Visitar una de las fincas habitadas a un par de manzanas del metro es un viaje desolador. Cuesta creer que son nuevas. Los vecinos como Ricardo tienen dos problemas. Por un lado una construcción mal pensada y mal acabada. Ascensores que se atascan, puertas de cristal cubiertas de una malla metálica que nadie pensó que habría que limpiar, cierres antiincendio que no encajan, un "patio de diseño" en el que la gravilla se llena de charcos. Por otro lado, tienen un problema del que se habla en voz baja y con eufemismos. "Es mentira que sólo hay un 10% de gente de integración realojada", dicen los nuevos vecinos: "El propio Ivima ha creado un gueto".

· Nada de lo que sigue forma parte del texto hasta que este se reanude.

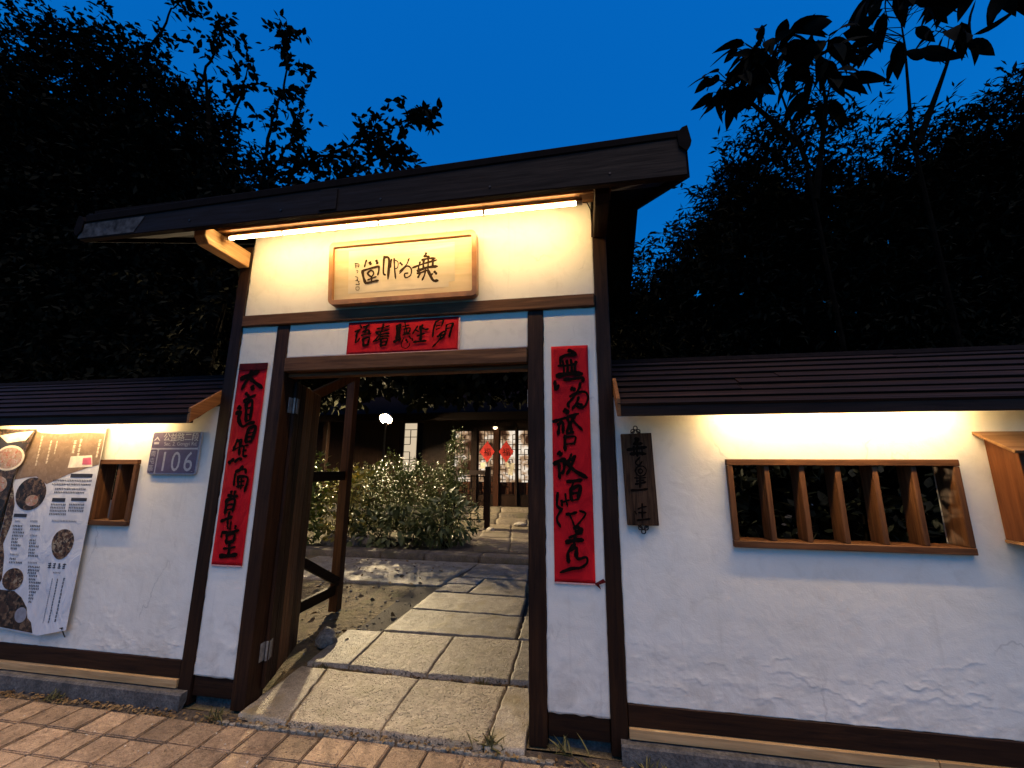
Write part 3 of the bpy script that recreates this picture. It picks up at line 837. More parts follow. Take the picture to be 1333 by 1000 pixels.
for z in (0.31, 2.0):
    leafbox(0.004, 0.055, 0.012, 0.016, z - .058, z + .058).build('hinge', STEEL, door, 0.001)
    MB().box(-2.183, -2.179, 0.07, 0.125, z - .058, z + .058).build('hinge', STEEL, gate, 0.001)
    MB().box(-0.353, -0.349, 0.02, 0.075, z - .058, z + .058).build('hinge', STEEL, gate, 0.001)
    MB().tube([(-2.165, 0.112, z - .06), (-2.165, 0.112, z + .06)], 0.008, 8).build('hinge_pin', STEEL, door)

# ------------------------------------------------------------------ lamps of the gate and the walls
def tube_lamp(name, x0, x1, y, z, r_, strength, label, cap=True):
    t = thing(name, ((x0 + x1) / 2, y, z), label, 'lamp')
    MB().tube([(x0 + .03, y, z), (x1 - .03, y, z)], r_, 12).build('tube', emit(name + '_glow', (1.0, 0.70, 0.33), strength), t, smooth=True)
    MB().box(x0 - .01, x1 + .01, y - .012, y + .012, z + r_ + .001, z + r_ + .017).build('batten', RAIL, t, 0.002)
    for a, b in ((x0 - .01, x0 + .028), (x1 - .028, x1 + .01)):
        MB().tube([(a, y, z), (b, y, z)], r_ * 1.15, 10).build('end_cap', plain('lamp_cap', (0.6, 0.58, 0.52), 0.4), t)
    return t
lt = tube_lamp('tube_lamp', -2.565, 0.035, -0.288, 3.206, 0.012, 37, 'long glowing warm tube lamp under the gate eave')
MB().tube([(0.04, -.288, 3.206), (0.075, -.27, 3.218), (0.10, -.2, 3.21), (0.108, -.12, 3.16), (0.108, -.02, 3.12)], 0.004, 6).build('cable', IRON, lt)
for x in (-2.1, -1.35, -.6):
    MB().tube([(x - .008, -.288, 3.206), (x + .008, -.288, 3.206)], 0.0145, 10).build('clip', STEEL, lt)
tube_lamp('strip_lamp', 0.78, 2.08, -0.152, 1.893, 0.010, 72, 'strip lamp tucked under the eave above the slatted window, right wall')
tube_lamp('strip_lamp', -4.75, -3.13, -0.152, 1.893, 0.010, 60, 'strip lamp tucked under the eave above the menu banners, left wall')

# ------------------------------------------------------------------ garden walls
rq0 = random.Random(12)
def wall(label, x0, x1, hole, ridges, side):
    t = thing('plaster_wall', ((x0 + x1) / 2, 0.05, 0), label, 'wall')
    plaster('plaster_panel', x0, x1, 0.262, 1.99, t, hole=hole, step=0.008, depth=0.14, ridges=ridges, rag=0.003)
    MB().box(x0, x1, TF - 0.012, 0.13, 0.152, 0.262).build('bottom_rail', DW_X, t, 0.004)
    L = x1 - x0
    k = 3
    for i in range(k):
        MB().box(x0 + L * i / k + .002, x0 + L * (i + 1) / k - .002, -0.022, 0.12, 0.098, 0.150).build('sill_board', TAN, t, 0.003)
    MB().box(x0, x1, 0.03, 0.13, -0.02, 0.097).build('footing', CONC, t)
    px0, px1 = (x0 - 1, -2.615) if side < 0 else (0.160, x1 + 1)
    # plinth kerb of concrete in lengths
    n_ = 4
    for i in range(n_):
        a = px0 + (px1 - px0) * i / n_; b = px0 + (px1 - px0) * (i + 1) / n_
        X = np.linspace(a + .002, b - .002, 40)
        V = []
        for q, x in enumerate(X):
            j = 0.006 * float(fbm(x * 9, 3.3, 3)); j2 = 0.006 * float(fbm(x * 9, 9.3, 3))
            V += [(x, -0.068 + j, -0.05), (x, -0.062 + j, 0.080 + j2), (x, -0.052 + j, 0.090 + j2), (x, 0.028, 0.091)]
        F = []
        for q in range(len(X) - 1):
            for w_ in range(3):
                F.append((q * 4 + w_, q * 4 + w_ + 4, q * 4 + w_ + 5, q * 4 + w_ + 1))
        F += [(0, 1, 2, 3), tuple(len(V) - 4 + w_ for w_ in (3, 2, 1, 0))]
        m_ = MB(); m_.v = V; m_.f = F
        m_.build('plinth_stone', CONC, t)
    # clapboard roof
    e = [(-0.205, 1.895), (0.25, 2.262)]
    nb = 8
    rp = MB().prism([(x0, -0.19, 1.895), (x0, 0.25, 2.250), (x0, 0.70, 1.90), (x0, 0.68, 1.88), (x0, 0.25, 2.22), (x0, -0.17, 1.880)], (x1 - x0, 0, 0)).build('roof', DW_X, t)
    d = Vector((0, e[1][0] - e[0][0], e[1][1] - e[0][1])); dl = d.length; d.normalize()
    nn = Vector((0, -d.z, d.y))
    for i in range(nb):
        s0 = dl * i / nb - 0.012; s1 = dl * (i + 1) / nb + 0.012
        o_ = Vector((x0 + .002, e[0][0], e[0][1]))
        a = o_ + d * s0 + nn * 0.012; b = o_ + d * s0 + nn * 0.034; c = o_ + d * s1 + nn * 0.016; q = o_ + d * s1 + nn * 0.003
        Lx = x1 - x0 - .004
        cut = [0.0] + sorted(rq0.uniform(.12, .88) for _ in range(2)) + [1.0]
        if cut[2] - cut[1] < .15:
            cut[2] = min(.95, cut[1] + .3)
        for k in range(3):
            u0, u1 = cut[k] * Lx + .001, cut[k + 1] * Lx - .0015
            j0 = Vector((u0, 0, 0)) + nn * rq0.uniform(-.003, .003); j1 = Vector((u1, 0, 0)) + nn * rq0.uniform(-.003, .003)
            V = [z_ + j0 for z_ in (a, q, c, b)] + [z_ + j1 for z_ in (a, q, c, b)]
            MB().add(V, [(3, 2, 1, 0), (4, 5, 6, 7), (0, 1, 5, 4), (1, 2, 6, 5), (2, 3, 7, 6), (3, 0, 4, 7)]).build('clapboard', CLAP, rp, 0.002)
    MB().prism([(x0, 0.20, 2.245), (x0, 0.25, 2.280), (x0, 0.30, 2.245), (x0, 0.30, 2.262), (x0, 0.25, 2.300), (x0, 0.20, 2.262)], (x1 - x0, 0, 0)).build('ridge_board', ROOFM, rp)
    MB().box(x0 + .002, x1 - .002, -0.222, -0.195, 1.842, 1.925).build('fascia', DW_X, rp, 0.003)
    xe = x1 - 0.020 if side < 0 else x0 - 0.002
    MB().prism([(xe, -0.232, 1.838), (xe, 0.0, 2.010), (xe, 0.0, 2.115), (xe, -0.232, 1.945)], (0.022, 0, 0)).build('bargeboard', END_Y, rp, 0.002)
    return t
def window(par, x0, x1, z0, z1, bars, depth=0.13):
    f = MB().box(x0, x1, -0.026, 0.11, z0, z0 + .036).build('window', WIN_X, par, 0.003)
    MB().box(x0, x1, -0.026, 0.11, z1 - .036, z1).build('window_head', WIN_X, f, 0.003)
    MB().box(x0 + .001, x0 + .032, -0.024, 0.11, z0 + .037, z1 - .037).build('window_jamb', WIN_Z, f, 0.003)
    MB().box(x1 - .032, x1 - .001, -0.024, 0.11, z0 + .037, z1 - .037).build('window_jamb', WIN_Z, f, 0.003)
    for x in bars:
        MB().box(x - .014, x + .014, -0.012, 0.10, z0 + .037, z1 - .037).build('slat', WIN_Z, f, 0.003)
    return f

def wp(px, py):
    return px
rid_r = [(.0045, .007, [(.96, .47), (1.06, .475), (1.16, .44), (1.26, .40), (1.38, .37)]),
         (.004, .006, [(.80, .36), (.92, .335), (1.05, .335), (1.10, .365), (1.12, .355)]),
         (.004, .006, [(1.58, .46), (1.68, .445), (1.78, .445)]), (.003, .007, [(1.60, .43), (1.55, .36), (1.50, .33)]),
         (.003, .007, [(1.60, .39), (1.74, .41), (1.95, .395), (2.2, .40)]), (.003, .006, [(.22, .385), (.38, .372), (.50, .36)]),
         (.003, .007, [(.42, .47), (.50, .42), (.55, .40), (.62, .385)]), (.003, .006, [(.70, .40), (.76, .39), (.80, .35)]),
         (.0025, .006, [(1.72, .55), (1.82, .56), (1.95, .60)]), (.003, .007, [(.30, .55), (.42, .52)]),
         (.0025, .006, [(.42, 1.50), (.52, 1.46), (.66, 1.47), (.76, 1.52), (.80, 1.60)]), (.002, .005, [(.62, 1.68), (.66, 1.62), (.72, 1.57)]),
         (.002, .006, [(1.10, .41), (1.20, .42), (1.24, .38)]), (.0025, .006, [(1.28, 1.055), (1.36, 1.045), (1.44, 1.058)]), (.002, .006, [(1.78, 1.03), (1.86, 1.01), (1.92, 1.03)])]
rq = random.Random(5)
for k in range(26):
    x = rq.uniform(.25, 2.6); z = rq.uniform(.29, .52)
    rid_r.append((rq.uniform(.0012, .003), rq.uniform(.004, .007), [(x, z), (x + rq.uniform(.02, .08), z + rq.uniform(-.03, .02)), (x + rq.uniform(.09, .16), z + rq.uniform(-.06, .03))]))
rid_l = [(.003, .006, [(-3.18, 1.40), (-3.05, 1.42), (-2.98, 1.46), (-2.86, 1.47)]), (.0025, .006, [(-3.30, 1.62), (-3.26, 1.70), (-3.2, 1.76)])]
for k in range(26):
    x = rq.uniform(-4.4, -2.9); z = rq.uniform(.30, .46)
    rid_l.append((rq.uniform(.0012, .003), rq.uniform(.004, .007), [(x, z), (x + rq.uniform(.02, .08), z + rq.uniform(-.03, .02)), (x + rq.uniform(.09, .16), z + rq.uniform(-.05, .03))]))
WR = wall('white plaster garden wall with slatted window, right of the gate', 0.207, 4.6, (0.850, 2.000, 1.122, 1.586), rid_r, 1)
window(WR, 0.836, 2.015, 1.108, 1.600, (1.055, 1.240, 1.425, 1.612, 1.802))
WL = wall('white plaster garden wall with small barred window, left of the gate', -9.6, -2.703, (-4.49, -3.345, 1.122, 1.576), rid_l, -1)
window(WL, -4.505, -3.331, 1.107, 1.590, (-3.505, -3.69, -3.88, -4.07, -4.26))

# ------------------------------------------------------------------ plaque, scrolls, signs
pq = thing('name_plaque', (-1.275, -0.02, 2.715), 'long pale wooden name plaque with rounded brown frame above the gate rail', 'plaque')
HONEY = plain('honey_frame_wood', (0.34, 0.15, 0.045), 0.35, nscale=9, namp=0.35)
BIRCH = wood('pale_plaque_wood', (0.58, 0.43, 0.23), (0.72, 0.56, 0.33), 'x', 0.42, 0.35, 0.05)
BIRCH2 = wood('pale_plaque_inlay', (0.66, 0.53, 0.33), (0.76, 0.63, 0.43), 'x', 0.42, 0.35, 0.05)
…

En el portal de la parcela 627, un chico sentado en el suelo saluda al grupo levantando un poco la cabeza, mientras otro aprieta un telefonillo con una piedra. Las paredes de las escaleras están llenas de pintadas. Hay una bolsa de basura en los escalones. Alguien ha arrancado los pasamanos "para venderlos como chatarra", según los vecinos. Hay manchas sospechosas en los rellanos.

"Pagar 400 euros al mes está bien, pero no como para que te meen en el descansillo", dice Ricardo con un suspiro. "La integración no consiste sólo en dar pisos", dice Noemí. "No puedes realojar a 100 familias de un poblado en un mismo bloque, hay que mezclarlas con otros vecinos, hacer un seguimiento, preocuparte... si no, condenas un barrio nuevo a la marginalidad". "Al final te recluyes en tu casa", dice Ricardo. "He pagado mucho más de alquiler, pero era feliz".